┌────────

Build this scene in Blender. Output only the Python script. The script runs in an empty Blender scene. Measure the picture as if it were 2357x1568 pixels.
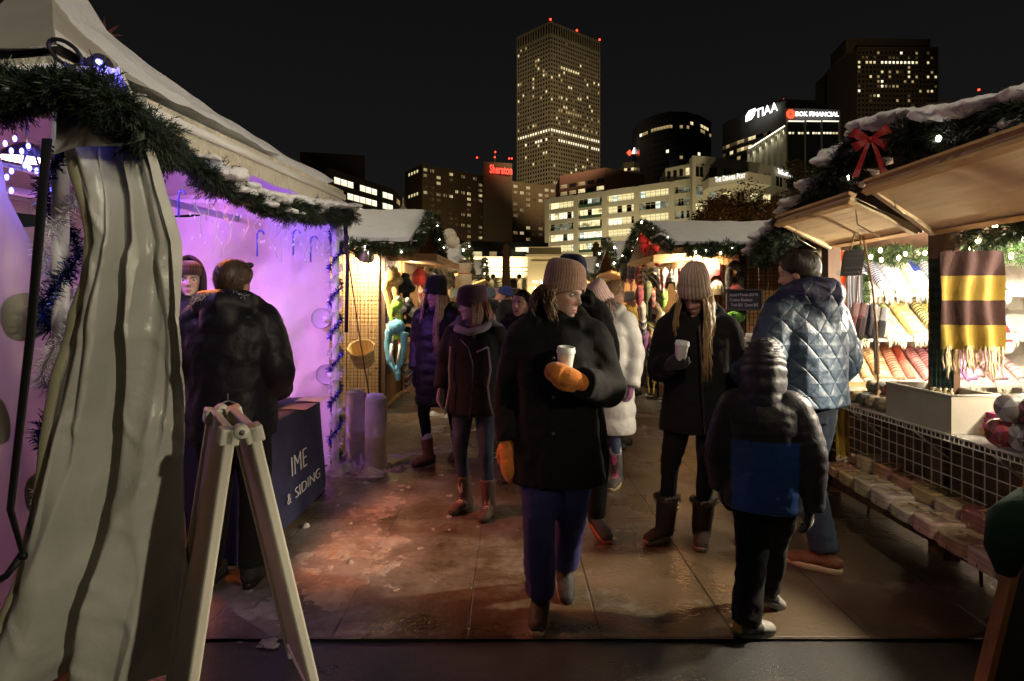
import bpy, math, random
import numpy as np
from mathutils import Vector, Matrix, Euler, noise
random.seed(7)
R = random.Random(11)
PI = math.pi
S = bpy.context.scene
COL = S.collection
F, HX, HY, CAMH = 1300.0, 1178.5, 700.0, 1.5

def V(*a): return Vector(a)
def P(x, y, Y):                       # photo position (2357 wide) + depth in metres -> point in the place
    return Vector(((x-HX)/F*Y, Y, CAMH-(y-HY)/F*Y))
def G(x, y):                          # photo position of a spot on the ground
    Y = CAMH*F/(y-HY); return Vector(((x-HX)/F*Y, Y, 0))

# ------------------------------------------------------------------ materials
MATS = {}
def mat(name, color=None, rough=.8, metal=0, bump=None, var=0, vscale=6, emit=None, estr=0, spec=.5, trans=0, coat=0, sheen=0, alpha=1, translu=0):
    if name in MATS: return MATS[name]
    m = bpy.data.materials.new(name); m.use_nodes = True
    nt = m.node_tree; N = nt.nodes; L = nt.links
    b = N['Principled BSDF']
    b.inputs['Roughness'].default_value = rough; b.inputs['Metallic'].default_value = metal
    b.inputs['Specular IOR Level'].default_value = spec
    b.inputs['Transmission Weight'].default_value = trans
    b.inputs['Coat Weight'].default_value = coat
    b.inputs['Sheen Weight'].default_value = sheen
    b.inputs['Alpha'].default_value = alpha
    tc = N.new('ShaderNodeTexCoord')
    if color is None:
        a = N.new('ShaderNodeAttribute'); a.attribute_name = 'Col'; out = a.outputs['Color']
    else:
        c = N.new('ShaderNodeRGB'); c.outputs[0].default_value = (*color, 1); out = c.outputs[0]
    if var:
        n = N.new('ShaderNodeTexNoise'); n.inputs['Scale'].default_value = vscale; n.inputs['Detail'].default_value = 5
        L.new(tc.outputs['Object'], n.inputs['Vector'])
        mr = N.new('ShaderNodeMapRange'); mr.inputs[1].default_value = .25; mr.inputs[2].default_value = .75
        mr.inputs[3].default_value = 1-var; mr.inputs[4].default_value = 1+var
        L.new(n.outputs['Fac'], mr.inputs[0])
        mx = N.new('ShaderNodeMix'); mx.data_type = 'RGBA'; mx.blend_type = 'MULTIPLY'; mx.inputs[0].default_value = 1
        L.new(out, mx.inputs[6]); L.new(mr.outputs[0], mx.inputs[7]); out = mx.outputs[2]
    L.new(out, b.inputs['Base Color'])
    if bump:
        n = N.new('ShaderNodeTexNoise'); n.inputs['Scale'].default_value = bump[0]; n.inputs['Detail'].default_value = 4
        L.new(tc.outputs['Object'], n.inputs['Vector'])
        bp = N.new('ShaderNodeBump'); bp.inputs['Strength'].default_value = bump[1]; bp.inputs['Distance'].default_value = bump[2] if len(bump) > 2 else .02
        L.new(n.outputs['Fac'], bp.inputs['Height']); L.new(bp.outputs[0], b.inputs['Normal'])
    if emit:
        b.inputs['Emission Color'].default_value = (*emit, 1); b.inputs['Emission Strength'].default_value = estr
    if translu:
        t = N.new('ShaderNodeBsdfTranslucent'); L.new(out, t.inputs['Color'])
        mx = N.new('ShaderNodeMixShader'); mx.inputs[0].default_value = translu
        L.new(b.outputs[0], mx.inputs[1]); L.new(t.outputs[0], mx.inputs[2])
        L.new(mx.outputs[0], N['Material Output'].inputs[0])
    MATS[name] = m
    return m

def wood_mat(name, c1, c2, scale=1.0, axis='X', plank=None, rough=.7):
    """grain stretched along axis, knots, optional board joints across another axis"""
    m = bpy.data.materials.new(name); m.use_nodes = True
    nt = m.node_tree; N = nt.nodes; L = nt.links; b = N['Principled BSDF']; b.inputs['Roughness'].default_value = rough
    tc = N.new('ShaderNodeTexCoord'); mp = N.new('ShaderNodeMapping')
    s = {'X': (1.2, 14, 14), 'Y': (14, 1.2, 14), 'Z': (14, 14, 1.2)}[axis]
    mp.inputs['Scale'].default_value = [q*scale for q in s]
    L.new(tc.outputs['Object'], mp.inputs[0])
    n = N.new('ShaderNodeTexNoise'); n.inputs['Scale'].default_value = 2.2; n.inputs['Detail'].default_value = 6; n.inputs['Distortion'].default_value = .6
    L.new(mp.outputs[0], n.inputs['Vector'])
    r = N.new('ShaderNodeValToRGB'); r.color_ramp.elements[0].position = .3; r.color_ramp.elements[1].position = .72
    r.color_ramp.elements[0].color = (*c2, 1); r.color_ramp.elements[1].color = (*c1, 1)
    L.new(n.outputs['Fac'], r.inputs[0]); out = r.outputs[0]
    k = N.new('ShaderNodeTexVoronoi'); k.inputs['Scale'].default_value = 5.5*scale
    L.new(tc.outputs['Object'], k.inputs['Vector'])
    kr = N.new('ShaderNodeMapRange'); kr.inputs[1].default_value = .08; kr.inputs[2].default_value = .17; kr.inputs[3].default_value = .35; kr.inputs[4].default_value = 1
    L.new(k.outputs['Distance'], kr.inputs[0])
    mx = N.new('ShaderNodeMix'); mx.data_type = 'RGBA'; mx.blend_type = 'MULTIPLY'; mx.inputs[0].default_value = .8
    L.new(out, mx.inputs[6]); L.new(kr.outputs[0], mx.inputs[7]); out = mx.outputs[2]
    bp = N.new('ShaderNodeBump'); bp.inputs['Strength'].default_value = .25; bp.inputs['Distance'].default_value = .01
    L.new(n.outputs['Fac'], bp.inputs['Height']); L.new(bp.outputs[0], b.inputs['Normal'])
    L.new(out, b.inputs['Base Color']); MATS[name] = m
    return m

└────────

EXERCISE DETAILS
Give again, word for word, every line from the top of the data above to the line holding "Y = CAMH*F/(y-HY);", inclusive, with the pictures left out.

PROBLEM SOLUTION
Build this scene in Blender. Output only the Python script. The script runs in an empty Blender scene. Measure the picture as if it were 2357x1568 pixels.
import bpy, math, random
import numpy as np
from mathutils import Vector, Matrix, Euler, noise
random.seed(7)
R = random.Random(11)
PI = math.pi
S = bpy.context.scene
COL = S.collection
F, HX, HY, CAMH = 1300.0, 1178.5, 700.0, 1.5

def V(*a): return Vector(a)
def P(x, y, Y):                       # photo position (2357 wide) + depth in metres -> point in the place
    return Vector(((x-HX)/F*Y, Y, CAMH-(y-HY)/F*Y))
def G(x, y):                          # photo position of a spot on the ground
    Y = CAMH*F/(y-HY); return Vector(((x-HX)/F*Y, Y, 0))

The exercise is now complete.